ON BASIS PROPERTY OF SYSTEMS ROOT VECTORS OF A LOADED MULTIPLE DIFFERENTIATION OPERATOR

Аннотация

In the case of non-self-adjoint ordinary differential operators, the basis property of systems of
eigenfunctions and associated functions (E&AF), in addition to the boundary value conditions, can be affected by
values of coefficients of the differential operator. Moreover, it is known that the basic properties of E&AF can be
changed at a small change of values of the coefficients. This fact was first noted in V.A. Il’in. Ideas of V.A. Il’in for
the case of non-self-adjoint perturbations of the self-adjoint periodic problem were developed in A.S. Makin where
operator was changed due to perturbation of one of the boundary value conditions.
In Sadybekov M.A., Imanbaev N.S., we studied another version of the non-self-adjoint perturbation of the selfadjoint periodic problem. In contrast to A.S. Makin, in Sadybekov M.A. and Imanbaev N.S. perturbation occurs due
to the change in the equation, which belongs to the class of so-called loaded differential equations, where the basic
properties of root functions are investigated.

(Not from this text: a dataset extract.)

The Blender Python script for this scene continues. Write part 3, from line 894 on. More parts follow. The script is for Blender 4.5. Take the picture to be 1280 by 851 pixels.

In this paper we consider perturbations of a second order differential equation of the spectral problem with a
loaded term, containing a value of the unknown function at the point zero, with regular, but not strongly regular
boundary value conditions. Question about basis property of eigenfunctions and associated functions (E&AF)
systems of a loaded multiple differentiation operator is studied.